### The task
Which lines in the records below contain the word "part"? Copy each one out.

### Materials provided
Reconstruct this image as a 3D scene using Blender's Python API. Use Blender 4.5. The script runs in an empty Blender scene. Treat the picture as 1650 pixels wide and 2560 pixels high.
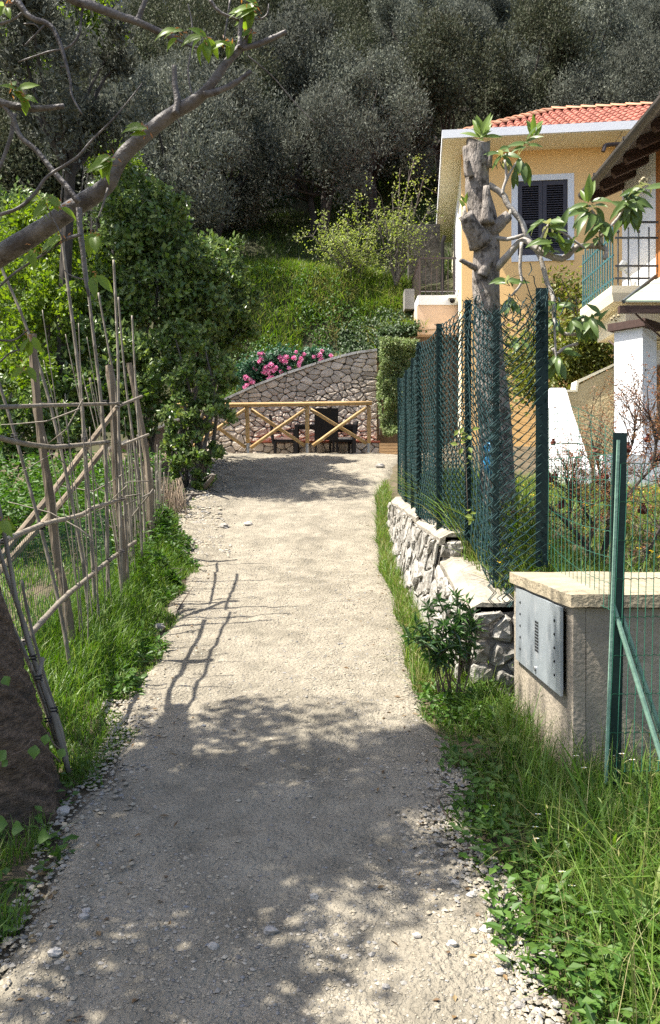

==

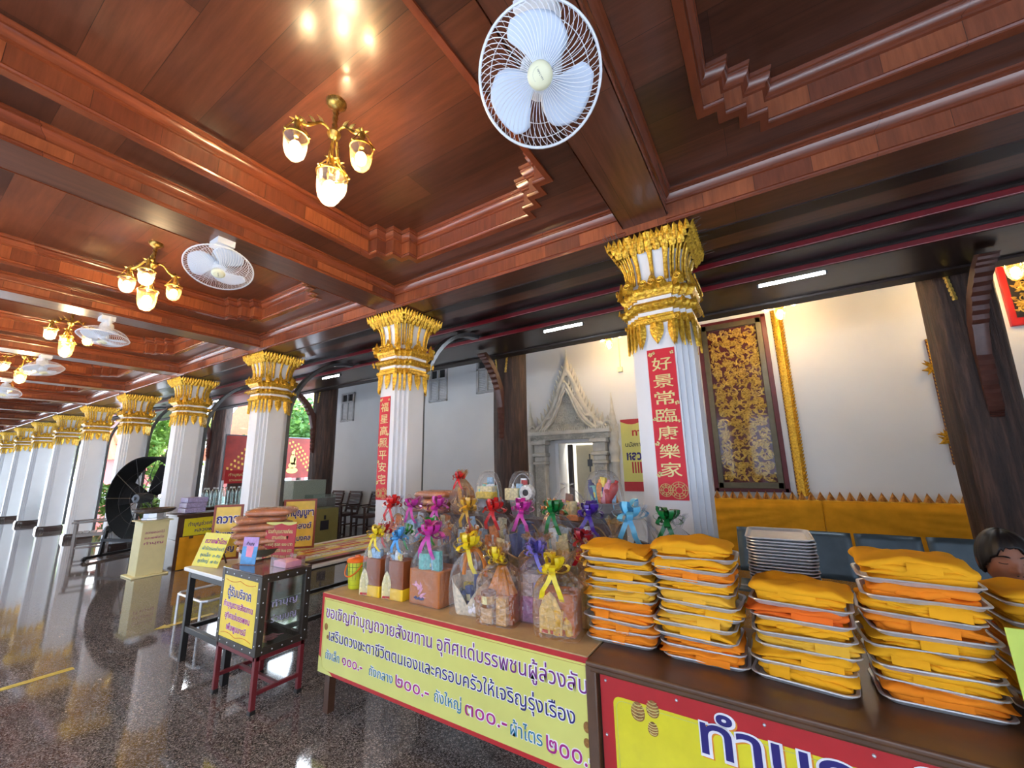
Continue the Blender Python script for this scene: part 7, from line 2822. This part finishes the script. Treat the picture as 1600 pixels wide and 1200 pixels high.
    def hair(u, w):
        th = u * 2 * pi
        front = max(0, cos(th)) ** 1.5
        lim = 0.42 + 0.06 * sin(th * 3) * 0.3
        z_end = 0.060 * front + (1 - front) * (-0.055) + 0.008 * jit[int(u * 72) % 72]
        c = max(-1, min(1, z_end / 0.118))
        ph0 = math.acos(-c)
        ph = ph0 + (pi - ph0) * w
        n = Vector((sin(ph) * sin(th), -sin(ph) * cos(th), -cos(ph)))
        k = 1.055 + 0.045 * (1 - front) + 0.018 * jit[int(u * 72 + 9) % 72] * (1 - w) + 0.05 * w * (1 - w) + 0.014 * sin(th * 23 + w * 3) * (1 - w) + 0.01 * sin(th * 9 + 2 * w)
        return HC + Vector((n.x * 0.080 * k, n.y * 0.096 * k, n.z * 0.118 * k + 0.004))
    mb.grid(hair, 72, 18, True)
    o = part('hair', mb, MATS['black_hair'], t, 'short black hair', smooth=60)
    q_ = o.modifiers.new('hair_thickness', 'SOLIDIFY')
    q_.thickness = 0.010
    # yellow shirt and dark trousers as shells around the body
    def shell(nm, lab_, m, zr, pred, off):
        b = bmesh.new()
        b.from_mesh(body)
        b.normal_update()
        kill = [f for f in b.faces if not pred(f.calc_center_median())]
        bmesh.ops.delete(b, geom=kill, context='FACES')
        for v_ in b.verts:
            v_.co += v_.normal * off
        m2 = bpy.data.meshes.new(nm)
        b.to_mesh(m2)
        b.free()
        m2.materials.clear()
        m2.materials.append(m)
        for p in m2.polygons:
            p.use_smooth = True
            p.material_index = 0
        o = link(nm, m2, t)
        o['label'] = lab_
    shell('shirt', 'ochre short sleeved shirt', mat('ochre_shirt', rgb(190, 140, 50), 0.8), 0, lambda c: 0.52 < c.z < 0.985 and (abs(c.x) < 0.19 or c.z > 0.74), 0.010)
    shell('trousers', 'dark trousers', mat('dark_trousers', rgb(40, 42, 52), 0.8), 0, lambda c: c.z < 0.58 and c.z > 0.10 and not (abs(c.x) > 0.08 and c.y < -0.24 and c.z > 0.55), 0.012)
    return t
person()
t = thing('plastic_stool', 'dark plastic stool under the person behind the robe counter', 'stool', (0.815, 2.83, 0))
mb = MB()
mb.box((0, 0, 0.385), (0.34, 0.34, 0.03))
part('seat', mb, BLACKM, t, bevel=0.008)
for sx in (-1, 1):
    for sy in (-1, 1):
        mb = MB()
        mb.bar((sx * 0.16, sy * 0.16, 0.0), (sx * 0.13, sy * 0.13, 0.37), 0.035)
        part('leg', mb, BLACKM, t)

### Output for this exercise
Continue the Blender Python script for this scene: part 7, from line 2822. This part finishes the script. Treat the picture as 1600 pixels wide and 1200 pixels high.
    o = part('hair', mb, MATS['black_hair'], t, 'short black hair', smooth=60)
part('seat', mb, BLACKM, t, bevel=0.008)
        part('leg', mb, BLACKM, t)